I trust it is now clear why I had to vent about this anonymously. Were I to write about it under my own name, it might appear that I was trolling for sympathy or, worse, setting up a GoFundMe.

No. If I ever attempt to profit from my many failures (a notion I have toyed with in the past) it will be by delivering something of value -- a book, I hope -- that you can buy of your own free will, whether online or at your nearest bookstore.

But, in the meantime, I felt compelled to call out this crazy ABA claim about lawyer income: While there are indeed some lawyers who make $176,000 annually, and some, indeed, who make a whole lot more, there are a whole bunch of us who make a whole lot less. And who have done honorable work nonetheless.

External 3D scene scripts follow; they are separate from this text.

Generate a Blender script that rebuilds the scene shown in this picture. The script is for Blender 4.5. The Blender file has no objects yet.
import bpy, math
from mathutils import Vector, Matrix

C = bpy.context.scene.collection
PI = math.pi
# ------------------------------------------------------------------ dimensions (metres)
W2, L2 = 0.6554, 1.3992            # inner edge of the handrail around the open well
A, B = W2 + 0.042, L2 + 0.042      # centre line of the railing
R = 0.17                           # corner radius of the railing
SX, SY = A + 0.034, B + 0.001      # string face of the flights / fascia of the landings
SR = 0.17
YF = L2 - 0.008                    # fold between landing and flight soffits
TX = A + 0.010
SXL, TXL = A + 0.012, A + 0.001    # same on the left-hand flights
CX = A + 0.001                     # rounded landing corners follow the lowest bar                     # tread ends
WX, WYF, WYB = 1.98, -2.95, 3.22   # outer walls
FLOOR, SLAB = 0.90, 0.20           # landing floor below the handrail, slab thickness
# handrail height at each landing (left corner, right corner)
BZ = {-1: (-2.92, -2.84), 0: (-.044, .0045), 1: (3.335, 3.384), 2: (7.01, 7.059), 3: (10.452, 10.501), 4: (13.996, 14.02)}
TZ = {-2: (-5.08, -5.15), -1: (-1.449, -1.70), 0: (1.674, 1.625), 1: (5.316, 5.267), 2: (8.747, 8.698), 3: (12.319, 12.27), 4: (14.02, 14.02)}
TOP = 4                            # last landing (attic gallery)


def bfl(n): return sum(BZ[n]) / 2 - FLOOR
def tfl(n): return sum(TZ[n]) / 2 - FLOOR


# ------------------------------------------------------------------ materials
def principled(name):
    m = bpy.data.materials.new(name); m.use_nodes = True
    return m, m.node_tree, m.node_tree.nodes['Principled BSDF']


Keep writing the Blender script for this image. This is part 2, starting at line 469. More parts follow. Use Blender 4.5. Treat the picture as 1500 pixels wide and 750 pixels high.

I'm not just talking about public interest lawyers either: The linked ABA article notes that that average salary for lawyers in legal aid, public prosecution or defense, other public agencies, or not-for-profits earned far less than $176,000. They bring down the average, if you will. But there were years I would have killed to make so 'little' as these claimed average figures for lawyers at NFPs or doing legal aid.

Well... maybe not killed... but I would have been significantly envious.

So, bottom line: I think these ABA figures, though grounded in government statistics and other seemingly reliable sources, are ludicrous. The average work-a-day lawyer simply doesn't command this kind of dough. I can't prove the ABA wrong, but I am certain that, on the question of average lawyer income, they most certainly are wrong.